Following several setbacks, including the cancellation of Life By You and the challenging launch of Cities: Skylines 2, Paradox Interactive has shared insights into how they plan to move forward with a better understanding of player expectations.
Paradox Interactive Explains Recent Games' Cancellation and Delay
Players Have Expectations, and Some Technical Problems are Hard to Fix
Mattias Lilja, CEO of Cities: Skylines 2 publisher Paradox Interactive, along with CCO Henrik Fahraeus, has discussed the evolving attitudes of players towards game launches. In a recent interview with Rock Paper Shotgun during the company's Media Day, Lilja noted that players now have "higher expectations" and are "less trusting" that developers will resolve issues post-launch.
Reflecting on the troubled release of Cities: Skylines 2 last year, Paradox Interactive is now taking a more meticulous approach to addressing game issues. The company believes that involving players earlier in the development process can significantly improve the final product. "If we could have brought players in to try it on a larger scale, that would have helped," Fahraeus remarked about Cities: Skylines 2, expressing a desire for "a larger degree of openness with players" before future game launches.
In response to these insights, Paradox has decided to indefinitely delay its jail management simulator, Prison Architect 2. "We're pretty confident that the gameplay [of Prison Architect 2] is good," Lilja stated. "But we had quality issues, which means to give the players the game they deserve, we decided to delay it." This decision comes in contrast to the cancellation of their life simulation game, Life By You, which was scrapped due to unmet demands. Lilja clarified that the delay of Prison Architect 2 stems from an inability to maintain the desired development pace, rather than the same issues that led to Life By You's cancellation.
"It's not the same kind of bucket of challenges that we had with Life By You, which led to cancellation," he explained. "It's more that we haven't been able to keep the pace that we wanted," adding that some issues have proven "harder to fix than we thought" during peer reviews and user testing.
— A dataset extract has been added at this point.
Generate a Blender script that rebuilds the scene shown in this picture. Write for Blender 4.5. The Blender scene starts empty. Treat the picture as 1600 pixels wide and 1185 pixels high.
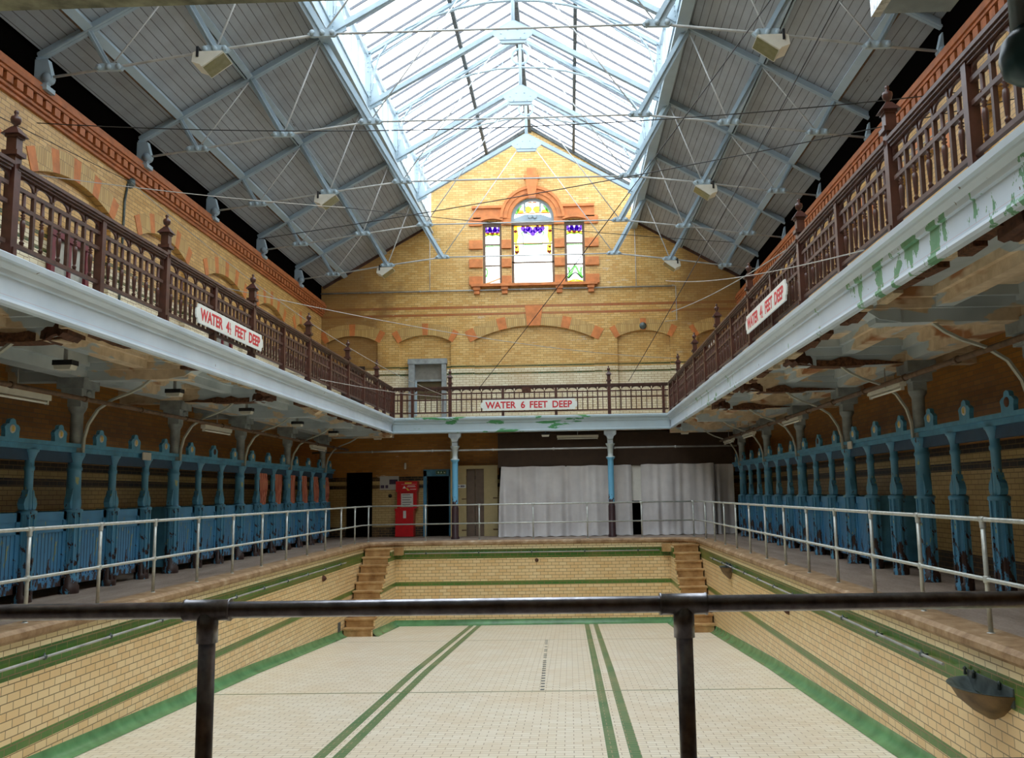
import bpy, math, random
from mathutils import Vector, Matrix
from mathutils.geometry import tessellate_polygon
random.seed(7)
PI = math.pi
C = -1.2                      # centre line of the hall
col = bpy.context.scene.collection

# ------------------------------------------------------------------ materials
class NT:
    def __init__(s, name):
        s.m = bpy.data.materials.new(name); s.m.use_nodes = True
        s.t = s.m.node_tree; s.b = s.t.nodes['Principled BSDF']
        s.co = s.t.nodes.new('ShaderNodeTexCoord').outputs['Object']
    def n(s, k, **kw):
        o = s.t.nodes.new(k)
        for a, v in kw.items(): setattr(o, a, v)
        return o
    def l(s, a, b): s.t.links.new(a, b)
    def put(s, sock, v):
        if hasattr(v, 'is_output'): s.l(v, sock)
        elif isinstance(v, (tuple, list)) and len(v) == 3 and sock.type == 'RGBA': sock.default_value = (*v, 1)
        else: sock.default_value = v
    def math(s, op, a, b=0.0, c=0.0):
        o = s.n('ShaderNodeMath', operation=op)
        s.put(o.inputs[0], a); s.put(o.inputs[1], b); s.put(o.inputs[2], c)
        return o.outputs[0]
    def mix(s, f, a, b, mode='MIX'):
        o = s.n('ShaderNodeMix', data_type='RGBA', blend_type=mode)
        s.put(o.inputs[0], f); s.put(o.inputs[6], a); s.put(o.inputs[7], b)
        return o.outputs[2]
    def noise(s, scale, detail=3, vec=None, rough=.55, dist=0):
        o = s.n('ShaderNodeTexNoise'); s.l(vec or s.co, o.inputs['Vector'])
        o.inputs['Scale'].default_value = scale; o.inputs['Detail'].default_value = detail
        o.inputs['Roughness'].default_value = rough; o.inputs['Distortion'].default_value = dist
        return o.outputs[0]
    def ramp(s, f, pts):
        o = s.n('ShaderNodeValToRGB'); s.l(f, o.inputs[0]); e = o.color_ramp.elements
        while len(e) < len(pts): e.new(.5)
        for q, (p, c) in zip(e, pts):
            q.position = p; q.color = (*c, 1) if isinstance(c, tuple) else (c, c, c, 1)
        return o.outputs[0]
    def xyz(s):
        o = s.n('ShaderNodeSeparateXYZ'); s.l(s.co, o.inputs[0]); return o.outputs
    def vec(s, a, b, c=0.0):
        o = s.n('ShaderNodeCombineXYZ'); s.put(o.inputs[0], a); s.put(o.inputs[1], b); s.put(o.inputs[2], c); return o.outputs[0]
    def scaled(s, sx, sy, sz):
        o = s.n('ShaderNodeMapping'); s.l(s.co, o.inputs[0]); o.inputs['Scale'].default_value = (sx, sy, sz); return o.outputs[0]
    def band(s, z, z0, z1): return s.math('COMPARE', z, (z0+z1)/2, (z1-z0)/2)
    def bump(s, h, strength=.3, dist=.01):
        o = s.n('ShaderNodeBump'); o.inputs['Strength'].default_value = strength; o.inputs['Distance'].default_value = dist
        s.l(h, o.inputs['Height']); s.l(o.outputs[0], s.b.inputs['Normal'])
    def out(s, c, rough=.6, metal=0.0, spec=.5):
        s.put(s.b.inputs['Base Color'], c); s.put(s.b.inputs['Roughness'], rough)
        s.b.inputs['Metallic'].default_value = metal
        s.b.inputs['Specular IOR Level'].default_value = spec
        return s.m

def plain(name, c, rough=.6, metal=0.0, var=.18, scale=6, spec=.4):
    s = NT(name); f = s.noise(scale, 4)
    return s.out(s.mix(s.ramp(f, [(.3, 0.0), (.7, 1.0)]), tuple(v*(1-var) for v in c), tuple(min(1, v*(1+var*.6)) for v in c)), rough, metal, spec)

def peel(name, base, layers, rough=.5, dirt=.25):
    """paint with chipped layers: layers = [(colour, scale vector, threshold)]"""
    s = NT(name)
    c = s.mix(s.ramp(s.noise(1.7, 4), [(.35, 0.0), (.7, 1.0)]), tuple(v*(1-dirt) for v in base), base)
    for lc, sc, th in layers:
        f = s.noise(1.0, 5, s.scaled(*sc), .6, .4)
        c = s.mix(s.math('GREATER_THAN', f, th), c, lc)
    return s.out(c, rough, 0, .3)

def brick(name, axes, base, var, mortar, w=.235, h=.085, zones=(), bands=(), xbands=(), ybands=(), rough=.25, stain=.2, stain_c=(.45, .3, .15), msize=.006, offset=(0, 0), patch=None, spec=.4, squash=.5, grime=False):
    s = NT(name); X = s.xyz(); u, v = X[axes[0]], X[axes[1]]
    bt = s.n('ShaderNodeTexBrick'); bt.offset = squash
    s.l(s.vec(s.math('ADD', u, offset[0]), s.math('ADD', v, offset[1])), bt.inputs['Vector'])
    bt.inputs['Scale'].default_value = 1; bt.inputs['Brick Width'].default_value = w; bt.inputs['Row Height'].default_value = h
    bt.inputs['Mortar Size'].default_value = msize; bt.inputs['Mortar Smooth'].default_value = .15
    bt.inputs['Color1'].default_value = (0, 0, 0, 1); bt.inputs['Color2'].default_value = (1, 1, 1, 1); bt.inputs['Mortar'].default_value = (.5, .5, .5, 1)
    bt.inputs['Bias'].default_value = 0
    rnd = bt.outputs['Color']
    c = s.mix(rnd, base, var)
    for z0, z1, a, b in zones: c = s.mix(s.band(X[2], z0, z1), c, s.mix(rnd, a, b))
    for z0, z1, a in bands:
        g = s.mix(s.noise(9, 2), tuple(q*.75 for q in a), tuple(min(1, q*1.2) for q in a)); c = s.mix(s.band(X[2], z0, z1), c, g)
    for x0, x1, a in xbands: c = s.mix(s.band(X[0], x0, x1), c, a)
    for y0, y1, a in ybands: c = s.mix(s.band(X[1], y0, y1), c, a)
    if patch:
        pc, ps, pt = patch
        f = s.noise(1.0, 4, s.scaled(*ps), .65); c = s.mix(s.math('MULTIPLY', s.ramp(f, [(pt, 0.0), (pt+.03, 1.0)]), .7), c, pc)
    c = s.mix(bt.outputs['Fac'], c, mortar)
    if grime:
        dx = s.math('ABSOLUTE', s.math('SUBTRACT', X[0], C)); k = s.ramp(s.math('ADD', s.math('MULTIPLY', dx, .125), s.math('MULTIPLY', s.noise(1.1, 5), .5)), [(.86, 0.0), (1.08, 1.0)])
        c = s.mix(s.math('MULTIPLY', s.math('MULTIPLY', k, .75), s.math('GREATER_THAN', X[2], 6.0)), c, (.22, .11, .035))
    st = s.ramp(s.noise(.9, 6, None, .65), [(.42, 0.0), (.75, 1.0)])
    c = s.mix(s.math('MULTIPLY', st, stain), c, stain_c)
    s.bump(s.math('SUBTRACT', 1.0, bt.outputs['Fac']), .35, .006)
    return s.out(c, rough, 0, spec)

GR = (.045, .15, .015); GR2 = (.04, .16, .05); GRD = (.012, .10, .008)
CREAM = (.88, .68, .38); CREAM2 = (.80, .55, .26)
M = {}
pool_bands = [(-.54, -.26, GR), (-.335, -.26, GRD), (-1.36, -1.24, (.07, .19, .03))]
M['pool_x'] = brick('pool_tile_side', (1, 2), CREAM, CREAM2, (.22, .15, .07), .235, .098, bands=pool_bands, zones=[(-.27, .2, (.84, .72, .45), (.78, .64, .38))], stain=.22, stain_c=(.55, .36, .14), rough=.28)
M['pool_y'] = brick('pool_tile_end', (0, 2), CREAM, CREAM2, (.24, .16, .07), .235, .098, bands=pool_bands, zones=[(-.27, .2, (.84, .72, .45), (.78, .64, .38))], stain=.22, stain_c=(.6, .38, .14), rough=.28)
LG = (.075, .20, .075)
M['pool_floor'] = brick('pool_floor_tile', (0, 1), (.90, .82, .67), (.82, .72, .55), (.42, .32, .2), .23, .115, xbands=[(-3.17, -3.02, LG), (-2.93, -2.78, LG), (.40, .54, LG), (.67, .81, LG)], ybands=[(15.67, 15.73, (.16, .19, .07)), (23.77, 23.82, (.2, .22, .09)), (8.0, 8.05, (.22, .24, .1))], stain=.3, stain_c=(.72, .5, .28), rough=.4, msize=.0055)
YB = (.68, .43, .15); YB2 = (.50, .28, .075)
TC = (.40, .115, .035); WH = (.80, .74, .55); WH2 = (.70, .63, .43); BR = (.50, .215, .04); BR2 = (.36, .14, .024)
hall_zone = [(-1, 2.0, (.62, .46, .20), (.52, .37, .15)), (2.0, 3.99, BR, BR2), (3.99, 5.98, WH, WH2), (-1, .36, (.02, .018, .015), (.03, .025, .02))]
hall_band = [(6.03, 6.1, (.02, .07, .02)), (5.77, 5.84, (.02, .07, .02)), (8.2, 8.3, TC), (7.93, 8.02, TC), (1.98, 2.12, (.012, .011, .01)), (1.7, 1.84, (.012, .011, .01))]
M['hall_x'] = brick('hall_brick_side', (1, 2), YB, YB2, (.22, .13, .05), .235, .082, zones=hall_zone, bands=[b for b in hall_band if b[0] < 7], stain=.3, stain_c=(.32, .17, .06), rough=.35)
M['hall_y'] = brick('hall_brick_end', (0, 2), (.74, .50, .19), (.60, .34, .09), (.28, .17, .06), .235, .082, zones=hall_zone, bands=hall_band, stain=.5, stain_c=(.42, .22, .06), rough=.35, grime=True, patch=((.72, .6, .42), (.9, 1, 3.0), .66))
M['yellow_v'] = brick('yellow_voussoir', (0, 2), (.60, .40, .14), (.48, .29, .09), (.28, .17, .07), .07, .3, stain=.2, rough=.4)
M['yellow_vx'] = brick('yellow_voussoir_side', (1, 2), (.60, .40, .14), (.48, .29, .09), (.28, .17, .07), .07, .3, stain=.2, rough=.4)
M['terra'] = plain('terracotta', (.42, .13, .04), .5, var=.3, scale=5)
M['terra_light'] = plain('terracotta_light', (.60, .20, .055), .5, var=.25, scale=4)
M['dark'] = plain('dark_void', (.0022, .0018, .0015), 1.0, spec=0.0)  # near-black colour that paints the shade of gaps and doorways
M['dark_wood'] = plain('dark_timber', (.035, .02, .012), .6)
M['deck'] = None
s = NT('deck_concrete'); f = s.noise(2.2, 7, s.scaled(1, .25, 1), .7); c = s.ramp(f, [(.3, (.16, .115, .085)), (.5, (.27, .205, .16)), (.72, (.40, .32, .26))])
c = s.mix(s.math('MULTIPLY', s.ramp(s.noise(30, 2), [(.4, 0.0), (.7, 1.0)]), .35), c, (.5, .42, .35)); M['deck'] = s.out(c, .75)
s = NT('coping_stone'); f = s.noise(3.5, 6, None, .65); M['coping'] = s.out(s.ramp(f, [(.3, (.17, .085, .03)), (.55, (.36, .23, .12)), (.75, (.52, .40, .27))]), .6)
s = NT('step_stone'); f = s.noise(3, 5, None, .6); M['step'] = s.out(s.ramp(f, [(.3, (.26, .13, .04)), (.5, (.45, .26, .1)), (.75, (.62, .42, .2))]), .55)
M['cove'] = plain('green_cove_tile', (.12, .29, .12), .25, var=.3, scale=3)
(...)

In the case of Prison Architect 2, the primary concern is "mostly certain technical issues rather than design," Lilja said. "It's more how can we make this technically high-quality enough for a stable release." He further noted that, "It's also based on the fact that we, in all transparency, see that fans right now, with a squeezed budget for games, have higher expectations, and are less accepting that you will fix things over time."
Lilja highlighted the competitive nature of the gaming industry, describing it as a "winner-takes-all type of environment," where players are quick to abandon games that don't meet their expectations. He observed that this trend has become more pronounced over the last two years, based on feedback from Paradox's games and market trends.
The launch of Cities: Skylines 2 last year was marred by significant issues, leading to fan backlash and a joint apology from Paradox and developer Colossal Order. They proposed a "fan feedback summit" and delayed the game's first paid DLC due to performance problems. Meanwhile, Life By You was canceled earlier this year after Paradox concluded that further development would not meet the standards expected by both the company and its community. Lilja admitted that some of the challenges they faced were not fully understood initially, acknowledging, "that's totally on us."